What is this difference? Is it not just this, that a Christian is living not with self, but with love for others, at the center if his being? He has ceased to have self on the throne and has begun to think of others, to FEEL WITH others. This sounds very simple and very commonplace. But it runs very deep; it is a difference at the very fount of our nature. To realize how deep it runs we have only to think of what we call the 'natural man'---never in reality escaping the mentality of only the strong survive, however refined he may be. He thinks of himself, his rights, his possessions, his reputation, even his own perfection. You find this selfishness working out in all kinds of ways. You find it in the thoughtlessness of the scoundrel, who does not care what harm his vicious habits may be doing to others; but you find it also in the man for whom other people are mere instruments to his own comfort and ease.
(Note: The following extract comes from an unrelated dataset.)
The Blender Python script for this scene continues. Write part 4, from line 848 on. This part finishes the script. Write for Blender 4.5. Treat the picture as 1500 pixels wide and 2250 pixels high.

You find it in the man who seeks power and wealth for himself; but you find it also in the man who is out for goodness and perfection for the subtle gratification of feeling that he has reached a higher level than others. All that outlook belongs to what Paul calls the 'natural man.'

But now look at the new creation; he is not thinking only of his own rights, but also of the rights of others, of their right to manhood and womanhood, to friendship and love. He is not out seeking for his own advantage; he seeks to serve God and his fellows as life opens up opportunities. He is not conscious of a goodness of his own, for generally he does not believe he has any; he is only conscious of the Love that fills his heart and longs to help others to know it too. For the chief mark of the new nature is that its goodness is spontaneous; its duty is not a calculated or mechanical service. It is like a spring rising freely by its own inner impulse from some deep source within the heart.

This, then, is what it means to be saved. It is to be saved out of a life of which self is the center, into a life of which love is the center. Real salvation is deliverance from selfishness in all its forms, into love in all its forms. One of the biggest things that could happen at this moment in the Church's and the world's life is that people should come to see that sin is selfishness, selfishness appearing in pride and self-will and wrong ambition and greed and censoriousness and all manner of uncharitableness. That is the root of all sin---just selfishness; for it is the denial of our true nature as the children of the Father and as members of His family. The real test of our nearness to God is the way we feel about one another.

This experience makes a new world. 'Old things are passed away; behold they are become new.' The trouble with us is that in our self-centered outlook we do not see the real world. Very few of us are conscious of things as they are, so blinded are we by illusion, by pride, by selfishness. Neither things nor people are able to show their true face to us. A psychologist says that most people go about the world half-conscious---that is, only half-alive to reality. Only one person was fully conscious---Jesus Christ. And when we see Christ, His love tears away the veils; there is a new look about everything. The old prizes of life, as we thought them, lose their glamour; wealth and position are no longer in the first place. The call to service that was a troublesome spur to conscience becomes the joyful music of His voice. We see people with new eyes, as the children of God, our brothers and sisters for whom Christ died. It is a new world, all through, to which Christ brings us; and only the changed heart can enter and live in it.

That is why the Sermon on the Mount sounds such impossible doctrine to the man who is looking at it from the outside. 'Love your enemies, do good to them that hate you. Judge not that ye be not judged. If any man compel thee to go a mile with him, go with him twain.' What a world it is! Its glistening peaks seem to shine with such impossible splendor and such cold, hard perfection that men look at it and pass it by. But it was Christ's description of the kind of life that would be lived by those whose hearts had been won by Him and changed from selfishness and pride to Christlikeness. It is not easy, indeed, for these. It demands a constant expulsion of self by love; a constant fellowship with Him in which pride is broken and hardness softened, and the eyes kept open to God, who meets us everywhere. But it is the way of life in the new world which Christ makes possible and into which He brings us.

It is only by people with this changed heart that Christ's kind of civilization is going to be brought in. The unregenerate world in which we live demands from success in it such qualities as love of power, the spirit of gain, the hardness that is steeled against the sufferings of others, the self-centered, aggressive nature that refuses to let anyone stand in our way: these are the qualities that wins success in the world that now is. And so long as these qualities hold sway, so long will it remain what competition, pride, and selfishness have made it. Under whatever system of government, the world can be no better, no sweeter, no cleaner than the hearts of the people who run it. The aggressive, self-centered spirit, either of the classes or the masses, will never make it new. It is the new humanity which will make the new world, and Christ came to make both new.